EXAME.com: Quais são as principais despesas da companhia hoje?
Mizoguchi: Gastamos muito com com equipamentos, processos e novos produtos. Além disso, há o investimento em novas tecnologias - que tem, entre vários objetivos, a meta de tentar neutralizar a inflação. Não queremos repassar mais esse custo ao nosso cliente.
EXAME.com: Quais são as áreas do país onde a Honda mais cresce?
Mizoguchi: Norte e nordeste são regiões de destaque quando o assunto é crescimento. Lá, nossas vendas dependem menos de financiamento e se dão mais por meio de consórcios e mesmo à vista. Sem a restrição do crédito, é natural que os números sejam melhores. Hoje, metade das nossas vendas estão no sul e sudeste e a outra metade no norte, nordeste e centro-oeste. Daqui a 30 anos, creio que 70% dos nossos negócios serão no norte, nordeste e centro-oeste e só 30% no sul e sudeste.
EXAME.com: Por quê?
Mizoguchi: Os investimentos que o governo tem feito nessas áreas têm sido muito importantes para reduzir o desequilíbrio econômico no país. É bom não só para venda de motos, mas para todos os setores.
EXAME.com: Existe previsão de investimentos em exportações?
Mizoguchi: Atualmente, exportamos 90 mil motos por ano. Nossa meta é obter por meio de exportações o mesmo valor que gastamos com importações, pelo menos. Hoje, a gente gasta importando o dobro do que ganha exportando. No passado, já exportamos cerca de 10% da nossa produção para mercados como Reino Unido, Estados Unidos, Austrália e Nova Zelândia. Hoje, não dá mais. Estamos só na América do Sul e enfrentamos concorrência de chineses e indianos em países como Argentina, Peru e Colômbia.
EXAME.com: Por que é tão difícil exportar?
Mizoguchi: Por vários motivos. Por exemplo, um país como a Venezuela tem hoje 500 mil motos. Mas restrições políticas e o dólar controlado dificultam a nossa entrada. Tudo isso sem falar que, no Brasil, temos a luz mais cara do mundo, água mais cara que o Japão, mão de obra mais custosa que o sudeste asiático e uma operação logística absurdamente ineficiente. Para neutralizar o custo Brasil, estamos estudando formas de minimizar o impacto dos tributos em nossos produtos.

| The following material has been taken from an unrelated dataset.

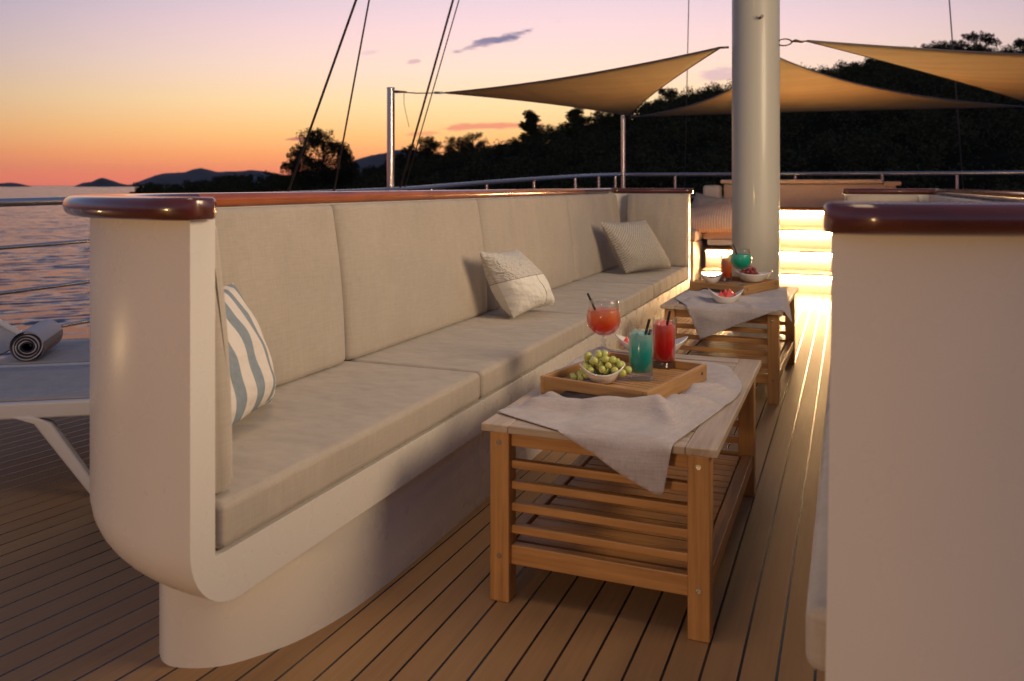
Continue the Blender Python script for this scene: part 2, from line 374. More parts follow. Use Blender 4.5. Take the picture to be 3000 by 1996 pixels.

EXAME.com: Por que os impostos pesam tanto?
Mizoguchi: O problema do Brasil é que o imposto está em toda cadeia produtiva - não apenas no consumo. Se você parar um dia para fazer a conta do que gasta com isso, com certeza vai ficar com raiva. Estamos estudando alternativas para gastar menos - como o transporte de insumos por navegação de cabotagem. Mas há problemas: a mercadoria fica parada nos portos por dias e você não consegue programar a produção.
EXAME.com: Qual é a fatia de mercado da Honda hoje?

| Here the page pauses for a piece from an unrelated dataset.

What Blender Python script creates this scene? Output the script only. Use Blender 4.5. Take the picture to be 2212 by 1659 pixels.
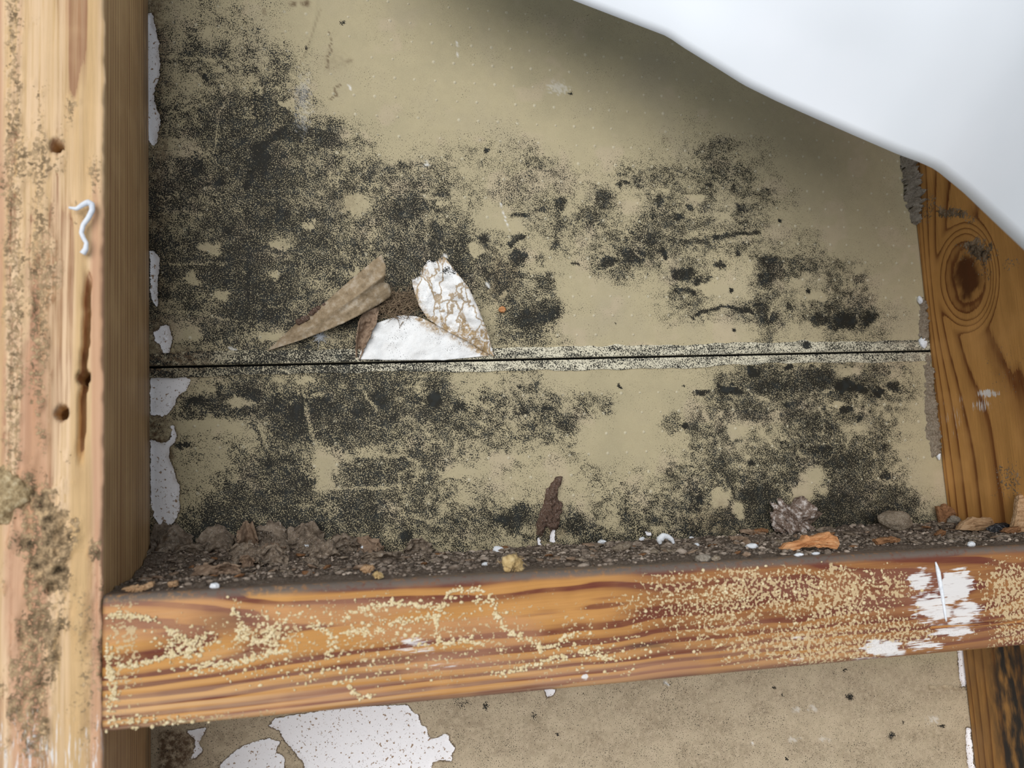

Mizoguchi: Nossa participação de mercado hoje é de cerca de 80%. Mas market share não é nosso objetivo, mas consequência do nosso trabalho. Dentro de 2 ou 3 anos, queremos ter 50% do mercado de alta cilindradas no país - sem descuidar do segmento de até 150 cilindradas.
EXAME.com: Qual é hoje o futuro para o mercado de motos no Brasil?
Mizoguchi: Se estivéssemos antes de 1993, eu lhe diria que tudo pode acontecer. Em 1992, nossa produção caiu de 300 mil unidades para 50 mil de uma hora para outra. Mas, depois do plano Real, o Brasil é outro. Acredito em alterações dentro do limite do razoável. Eleições e Copa do Mundo são eventos que costumam estimular as vendas. O que acontece hoje é que o Brasil está muito pessimista. Você abre o jornal e é inflação, queda do PIB, protestos. Isso gera medo no cliente. Ele pensa "não vou fazer mais uma dívida, não sei se vou ter emprego ano que vem".
EXAME.com: Por que a Honda demorou tanto tempo para ter um presidente brasileiro?
Mizoguchi: Não acho que tenha demorado, mas que aconteceu no tempo certo. A Honda está no Brasil desde 1976. Numa empresa, primeiro você nacionaliza as peças. Depois, a gestão. Sou funcionário de carreira: fui engenheiro, supervisor, gerente geral. Acho que esse foi o tempo necessário para a empresa se nacionalizar e escolher alguém nascido aqui para o comando.
O Salão 2 Rodas acontece de 8 a 10 de outubro no Anhembi, em São Paulo.